5. The apparatus of claim 4, wherein said motive fluid is predominantly aromatic in nature.

6. The apparatus of claim 3, wherein said motive fluid boils in the range of 175.degree. to 455.degree. C.

7. The apparatus of claim 6, wherein said motive fluid boils in the range of 250.degree. to 455.degree. C.

8. The apparatus of claim 1, wherein said motive fluid does not significantly vaporize when intermixed with said slurry.

9. The apparatus of claim 1, wherein said chamber has a greater cross-sectional area than said first conduit.

10. The apparatus of claim 1, wherein said chamber has flow stabilizing means therein to substantially prevent movement of said concentration gradient perpendicular to the flow through said chamber.

11. The apparatus of claim 1, wherein said pumping means comprises a piston and cylinder.

12. The apparatus of claim 1, wherein motive fluid inlet means is provided in said pumping means.

13. The apparatus of claim 1, wherein said first conduit has cooling means between said chamber and said pumping means.

14. The apparatus of claim 13, wherein said cooling means is an indirect heat exchanger.

15. A method for pumping a hot erosive slurry comprising coal solids in a coal derived, water immiscible liquid from a first pressure to a second, higher pressure, which comprises:

passing said slurry through an inlet of a check valve zone at said first pressure and into one end of a chamber zone;

exerting pressure on said slurry with a motive fluid, which is pressurized by direct contact with a pump and intermixes with said slurry, through a concentration gradient of coal solids in said chamber zone to close said inlet of said check valve zone, to open an outlet of said check valve zone and to discharge slurry from said outlet under said second, higher pressure, said concentration gradient of coal solids having a gradually increasing concentration of coal solids in a downstream direction, said motive fluid being miscible with said coal derived, water immiscible liquid; and

reducing the pressure exerted on said slurry by said motive fluid below said first pressure to close said outlet of said check valve zone, to open said inlet of said check valve zone and to draw additional slurry into said check valve zone through said inlet.

16. The method of claim 15, wherein said motive fluid is a carbonaceous material.

17. The method of claim 15, wherein said motive fluid is in a coal derived liquid.

18. The method of claim 17, wherein said motive fluid is a coal solvent liquid.

19. The method of claim 18, wherein said motive fluid is predominantly aromatic in nature.

20. The method of claim 17, wherein said motive motive fluid boils in the range of 175.degree. to 455.degree.

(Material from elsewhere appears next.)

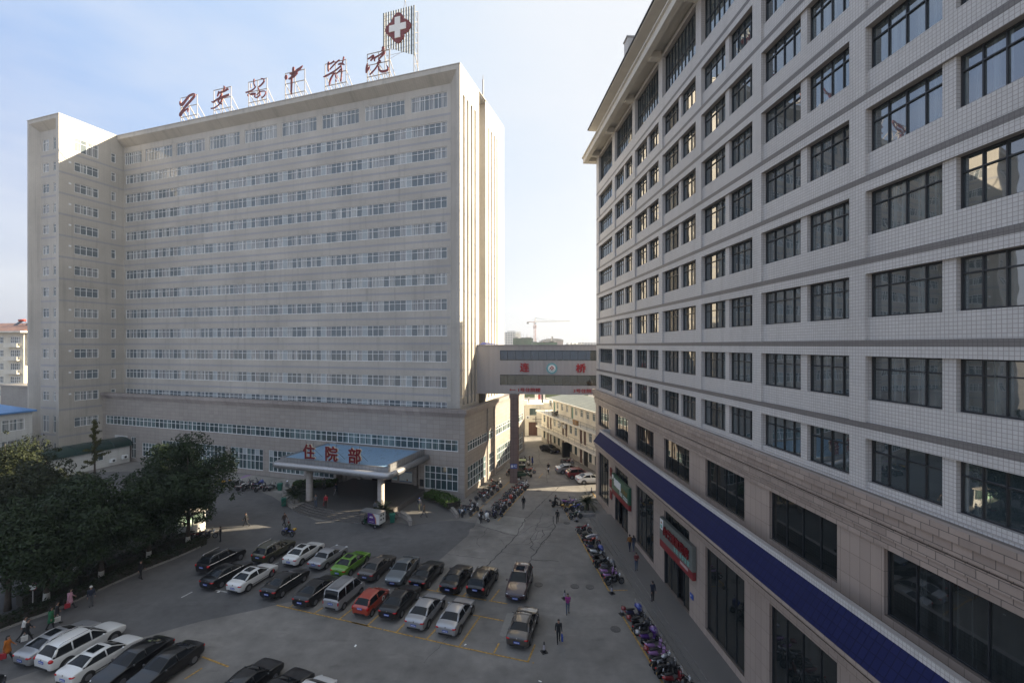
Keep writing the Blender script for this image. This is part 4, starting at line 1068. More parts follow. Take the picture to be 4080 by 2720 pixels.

C.

21. The method of claim 20, wherein said motive fluid boils in the range of 250.degree. to 455.degree. C.

22. The method of claim 15, wherein said motive fluid does not significantly vaporize when intermixed with said slurry.

23. The method of claim 15, wherein said chamber zone is provided with a flow stabilizing zone for minimizing turbulence in the fluid flowing therethrough.

24. The method of claim 23, wherein the Reynolds number of the fluid flowing through said chamber zone is less than 2000 and is less than the Reynolds number of the fluid flowing through conduits coupled to said chamber zone.

25. The method of claim 15, wherein said hot, erosive slurry is at a temperature in the range of 250.degree.-700.degree. F.

26. The method of claim 15, wherein pressure is exerted on said motive fluid in a pumping zone.

27. The method of claim 26, wherein motive fluid is continuously supplied at said pumping zone.

28. The method of claim 26, wherein said motive fluid is cooled between said pumping zone and said chamber zone.

29. The method of claim 28, wherein said motive fluid is cooled by an indirect heat exchanger.

30. The method of claim 15, wherein said motive fluid is cooled upstream of said chamber zone.

31. The method of claim 30, wherein said motive fluid is cooled by an indirect heat exchanger.

32. The apparatus of claim 1 wherein said chamber encloses a volume at least as great as the maximum displacement of said pumping means.

33. The apparatus of claim 32 wherein said chamber volume is 2 to 10 times greater than said pump maximum displacement.

34. The method of claim 15 wherein said pump displaces a volume of said motive fluid substantially less than the volume of said chamber zone.